• **COLLECTED MATERIAL**:
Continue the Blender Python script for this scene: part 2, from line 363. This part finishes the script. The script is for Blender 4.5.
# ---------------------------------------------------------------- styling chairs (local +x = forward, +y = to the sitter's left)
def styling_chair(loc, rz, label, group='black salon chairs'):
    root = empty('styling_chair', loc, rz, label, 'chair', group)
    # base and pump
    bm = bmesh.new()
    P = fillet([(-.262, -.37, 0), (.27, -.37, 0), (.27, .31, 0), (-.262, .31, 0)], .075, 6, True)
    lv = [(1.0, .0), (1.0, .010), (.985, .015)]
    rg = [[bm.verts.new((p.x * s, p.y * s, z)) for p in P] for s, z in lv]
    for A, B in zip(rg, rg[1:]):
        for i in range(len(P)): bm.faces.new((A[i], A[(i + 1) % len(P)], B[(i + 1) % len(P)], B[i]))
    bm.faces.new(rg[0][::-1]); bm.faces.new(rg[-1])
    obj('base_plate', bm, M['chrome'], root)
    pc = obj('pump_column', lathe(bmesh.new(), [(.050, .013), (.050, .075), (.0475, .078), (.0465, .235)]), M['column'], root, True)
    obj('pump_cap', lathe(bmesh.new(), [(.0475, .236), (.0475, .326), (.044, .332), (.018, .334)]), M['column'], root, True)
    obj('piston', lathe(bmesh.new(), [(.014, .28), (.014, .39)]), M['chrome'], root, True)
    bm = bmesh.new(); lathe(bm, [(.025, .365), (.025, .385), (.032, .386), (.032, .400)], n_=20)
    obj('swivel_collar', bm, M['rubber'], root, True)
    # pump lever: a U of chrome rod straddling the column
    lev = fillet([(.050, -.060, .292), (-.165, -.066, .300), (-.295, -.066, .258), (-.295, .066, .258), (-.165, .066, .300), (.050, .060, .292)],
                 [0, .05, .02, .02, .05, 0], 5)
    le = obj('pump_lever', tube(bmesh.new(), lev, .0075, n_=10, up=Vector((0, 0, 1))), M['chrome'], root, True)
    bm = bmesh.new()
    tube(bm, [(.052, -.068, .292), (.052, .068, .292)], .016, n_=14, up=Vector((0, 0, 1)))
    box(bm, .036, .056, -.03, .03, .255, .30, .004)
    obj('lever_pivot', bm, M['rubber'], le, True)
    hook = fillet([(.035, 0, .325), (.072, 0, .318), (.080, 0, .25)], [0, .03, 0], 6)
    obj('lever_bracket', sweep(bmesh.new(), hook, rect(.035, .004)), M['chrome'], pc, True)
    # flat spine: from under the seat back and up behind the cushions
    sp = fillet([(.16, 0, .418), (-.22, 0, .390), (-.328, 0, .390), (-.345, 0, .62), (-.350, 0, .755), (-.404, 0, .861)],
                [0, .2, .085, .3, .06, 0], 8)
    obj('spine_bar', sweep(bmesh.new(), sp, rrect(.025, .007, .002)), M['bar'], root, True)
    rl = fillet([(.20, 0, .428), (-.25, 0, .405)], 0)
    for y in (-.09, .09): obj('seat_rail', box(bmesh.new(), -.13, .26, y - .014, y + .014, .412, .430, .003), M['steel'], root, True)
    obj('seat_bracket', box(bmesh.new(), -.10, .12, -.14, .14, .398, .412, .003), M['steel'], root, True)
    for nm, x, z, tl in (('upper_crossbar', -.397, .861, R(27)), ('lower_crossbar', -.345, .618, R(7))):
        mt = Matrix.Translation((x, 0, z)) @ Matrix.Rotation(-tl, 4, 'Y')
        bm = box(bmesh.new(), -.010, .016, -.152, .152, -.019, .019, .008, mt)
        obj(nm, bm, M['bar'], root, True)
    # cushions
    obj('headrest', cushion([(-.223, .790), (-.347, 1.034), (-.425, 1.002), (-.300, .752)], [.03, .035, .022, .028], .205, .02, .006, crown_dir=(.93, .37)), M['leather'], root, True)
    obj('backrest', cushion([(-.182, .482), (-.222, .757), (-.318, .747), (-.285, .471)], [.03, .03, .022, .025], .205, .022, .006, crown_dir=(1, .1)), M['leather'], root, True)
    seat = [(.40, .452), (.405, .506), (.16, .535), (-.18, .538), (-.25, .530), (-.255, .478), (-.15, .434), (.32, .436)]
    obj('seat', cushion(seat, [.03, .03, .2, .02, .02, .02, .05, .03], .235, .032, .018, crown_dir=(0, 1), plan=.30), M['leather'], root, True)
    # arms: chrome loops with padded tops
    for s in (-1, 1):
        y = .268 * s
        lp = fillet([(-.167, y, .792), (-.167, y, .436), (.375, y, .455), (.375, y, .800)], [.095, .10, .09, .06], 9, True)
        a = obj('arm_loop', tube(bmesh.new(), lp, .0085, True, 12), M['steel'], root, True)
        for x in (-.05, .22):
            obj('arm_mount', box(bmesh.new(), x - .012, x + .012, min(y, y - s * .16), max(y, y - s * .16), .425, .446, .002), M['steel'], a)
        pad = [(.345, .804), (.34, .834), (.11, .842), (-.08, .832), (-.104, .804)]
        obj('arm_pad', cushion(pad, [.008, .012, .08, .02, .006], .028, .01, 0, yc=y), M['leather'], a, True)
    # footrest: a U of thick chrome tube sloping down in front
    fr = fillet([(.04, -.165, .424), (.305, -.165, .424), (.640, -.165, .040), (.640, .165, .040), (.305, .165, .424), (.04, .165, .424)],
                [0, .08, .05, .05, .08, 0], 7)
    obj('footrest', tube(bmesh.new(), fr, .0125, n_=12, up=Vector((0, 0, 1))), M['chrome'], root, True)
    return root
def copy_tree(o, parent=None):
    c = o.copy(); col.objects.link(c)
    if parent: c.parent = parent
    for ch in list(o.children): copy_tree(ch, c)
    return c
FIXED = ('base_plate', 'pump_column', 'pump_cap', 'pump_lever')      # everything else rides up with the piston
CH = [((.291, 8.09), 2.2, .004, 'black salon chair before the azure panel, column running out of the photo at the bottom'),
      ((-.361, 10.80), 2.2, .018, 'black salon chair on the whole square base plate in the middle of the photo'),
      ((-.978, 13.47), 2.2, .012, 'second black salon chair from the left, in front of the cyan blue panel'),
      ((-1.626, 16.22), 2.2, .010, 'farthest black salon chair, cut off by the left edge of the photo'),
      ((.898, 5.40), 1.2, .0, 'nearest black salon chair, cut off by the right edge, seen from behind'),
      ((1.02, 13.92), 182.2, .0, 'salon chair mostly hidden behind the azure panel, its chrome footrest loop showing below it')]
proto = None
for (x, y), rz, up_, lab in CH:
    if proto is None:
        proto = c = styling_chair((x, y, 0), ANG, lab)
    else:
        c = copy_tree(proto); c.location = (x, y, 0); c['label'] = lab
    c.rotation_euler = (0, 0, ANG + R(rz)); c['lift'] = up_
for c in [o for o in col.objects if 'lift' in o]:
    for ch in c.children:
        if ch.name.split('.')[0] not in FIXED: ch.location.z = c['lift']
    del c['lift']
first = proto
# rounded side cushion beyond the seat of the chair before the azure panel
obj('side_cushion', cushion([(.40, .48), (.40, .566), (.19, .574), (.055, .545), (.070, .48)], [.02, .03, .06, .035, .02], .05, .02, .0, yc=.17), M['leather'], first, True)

• **TASK INSTRUCTIONS**: Restate the data above word for word, please.

• **TASK OUTPUT**:
Continue the Blender Python script for this scene: part 2, from line 363. This part finishes the script. The script is for Blender 4.5.
# ---------------------------------------------------------------- styling chairs (local +x = forward, +y = to the sitter's left)
def styling_chair(loc, rz, label, group='black salon chairs'):
    root = empty('styling_chair', loc, rz, label, 'chair', group)
    # base and pump
    bm = bmesh.new()
    P = fillet([(-.262, -.37, 0), (.27, -.37, 0), (.27, .31, 0), (-.262, .31, 0)], .075, 6, True)
    lv = [(1.0, .0), (1.0, .010), (.985, .015)]
    rg = [[bm.verts.new((p.x * s, p.y * s, z)) for p in P] for s, z in lv]
    for A, B in zip(rg, rg[1:]):
        for i in range(len(P)): bm.faces.new((A[i], A[(i + 1) % len(P)], B[(i + 1) % len(P)], B[i]))
    bm.faces.new(rg[0][::-1]); bm.faces.new(rg[-1])
    obj('base_plate', bm, M['chrome'], root)
    pc = obj('pump_column', lathe(bmesh.new(), [(.050, .013), (.050, .075), (.0475, .078), (.0465, .235)]), M['column'], root, True)
    obj('pump_cap', lathe(bmesh.new(), [(.0475, .236), (.0475, .326), (.044, .332), (.018, .334)]), M['column'], root, True)
    obj('piston', lathe(bmesh.new(), [(.014, .28), (.014, .39)]), M['chrome'], root, True)
    bm = bmesh.new(); lathe(bm, [(.025, .365), (.025, .385), (.032, .386), (.032, .400)], n_=20)
    obj('swivel_collar', bm, M['rubber'], root, True)
    # pump lever: a U of chrome rod straddling the column
    lev = fillet([(.050, -.060, .292), (-.165, -.066, .300), (-.295, -.066, .258), (-.295, .066, .258), (-.165, .066, .300), (.050, .060, .292)],
                 [0, .05, .02, .02, .05, 0], 5)
    le = obj('pump_lever', tube(bmesh.new(), lev, .0075, n_=10, up=Vector((0, 0, 1))), M['chrome'], root, True)
    bm = bmesh.new()
    tube(bm, [(.052, -.068, .292), (.052, .068, .292)], .016, n_=14, up=Vector((0, 0, 1)))
    box(bm, .036, .056, -.03, .03, .255, .30, .004)
    obj('lever_pivot', bm, M['rubber'], le, True)
    hook = fillet([(.035, 0, .325), (.072, 0, .318), (.080, 0, .25)], [0, .03, 0], 6)
    obj('lever_bracket', sweep(bmesh.new(), hook, rect(.035, .004)), M['chrome'], pc, True)
    # flat spine: from under the seat back and up behind the cushions
    sp = fillet([(.16, 0, .418), (-.22, 0, .390), (-.328, 0, .390), (-.345, 0, .62), (-.350, 0, .755), (-.404, 0, .861)],
                [0, .2, .085, .3, .06, 0], 8)
    obj('spine_bar', sweep(bmesh.new(), sp, rrect(.025, .007, .002)), M['bar'], root, True)
    rl = fillet([(.20, 0, .428), (-.25, 0, .405)], 0)
    for y in (-.09, .09): obj('seat_rail', box(bmesh.new(), -.13, .26, y - .014, y + .014, .412, .430, .003), M['steel'], root, True)
    obj('seat_bracket', box(bmesh.new(), -.10, .12, -.14, .14, .398, .412, .003), M['steel'], root, True)
    for nm, x, z, tl in (('upper_crossbar', -.397, .861, R(27)), ('lower_crossbar', -.345, .618, R(7))):
        mt = Matrix.Translation((x, 0, z)) @ Matrix.Rotation(-tl, 4, 'Y')
        bm = box(bmesh.new(), -.010, .016, -.152, .152, -.019, .019, .008, mt)
        obj(nm, bm, M['bar'], root, True)
    # cushions
    obj('headrest', cushion([(-.223, .790), (-.347, 1.034), (-.425, 1.002), (-.300, .752)], [.03, .035, .022, .028], .205, .02, .006, crown_dir=(.93, .37)), M['leather'], root, True)
    obj('backrest', cushion([(-.182, .482), (-.222, .757), (-.318, .747), (-.285, .471)], [.03, .03, .022, .025], .205, .022, .006, crown_dir=(1, .1)), M['leather'], root, True)
    seat = [(.40, .452), (.405, .506), (.16, .535), (-.18, .538), (-.25, .530), (-.255, .478), (-.15, .434), (.32, .436)]
    obj('seat', cushion(seat, [.03, .03, .2, .02, .02, .02, .05, .03], .235, .032, .018, crown_dir=(0, 1), plan=.30), M['leather'], root, True)
    # arms: chrome loops with padded tops
    for s in (-1, 1):
        y = .268 * s
        lp = fillet([(-.167, y, .792), (-.167, y, .436), (.375, y, .455), (.375, y, .800)], [.095, .10, .09, .06], 9, True)
        a = obj('arm_loop', tube(bmesh.new(), lp, .0085, True, 12), M['steel'], root, True)
        for x in (-.05, .22):
            obj('arm_mount', box(bmesh.new(), x - .012, x + .012, min(y, y - s * .16), max(y, y - s * .16), .425, .446, .002), M['steel'], a)
        pad = [(.345, .804), (.34, .834), (.11, .842), (-.08, .832), (-.104, .804)]
        obj('arm_pad', cushion(pad, [.008, .012, .08, .02, .006], .028, .01, 0, yc=y), M['leather'], a, True)
    # footrest: a U of thick chrome tube sloping down in front
    fr = fillet([(.04, -.165, .424), (.305, -.165, .424), (.640, -.165, .040), (.640, .165, .040), (.305, .165, .424), (.04, .165, .424)],
                [0, .08, .05, .05, .08, 0], 7)
    obj('footrest', tube(bmesh.new(), fr, .0125, n_=12, up=Vector((0, 0, 1))), M['chrome'], root, True)
    return root
def copy_tree(o, parent=None):
    c = o.copy(); col.objects.link(c)
    if parent: c.parent = parent
    for ch in list(o.children): copy_tree(ch, c)
    return c
FIXED = ('base_plate', 'pump_column', 'pump_cap', 'pump_lever')      # everything else rides up with the piston
CH = [((.291, 8.09), 2.2, .004, 'black salon chair before the azure panel, column running out of the photo at the bottom'),
      ((-.361, 10.80), 2.2, .018, 'black salon chair on the whole square base plate in the middle of the photo'),
      ((-.978, 13.47), 2.2, .012, 'second black salon chair from the left, in front of the cyan blue panel'),
      ((-1.626, 16.22), 2.2, .010, 'farthest black salon chair, cut off by the left edge of the photo'),
      ((.898, 5.40), 1.2, .0, 'nearest black salon chair, cut off by the right edge, seen from behind'),
      ((1.02, 13.92), 182.2, .0, 'salon chair mostly hidden behind the azure panel, its chrome footrest loop showing below it')]
proto = None
for (x, y), rz, up_, lab in CH:
    if proto is None:
        proto = c = styling_chair((x, y, 0), ANG, lab)
    else:
        c = copy_tree(proto); c.location = (x, y, 0); c['label'] = lab
    c.rotation_euler = (0, 0, ANG + R(rz)); c['lift'] = up_
for c in [o for o in col.objects if 'lift' in o]:
    for ch in c.children:
        if ch.name.split('.')[0] not in FIXED: ch.location.z = c['lift']
    del c['lift']
first = proto
# rounded side cushion beyond the seat of the chair before the azure panel
obj('side_cushion', cushion([(.40, .48), (.40, .566), (.19, .574), (.055, .545), (.070, .48)], [.02, .03, .06, .035, .02], .05, .02, .0, yc=.17), M['leather'], first, True)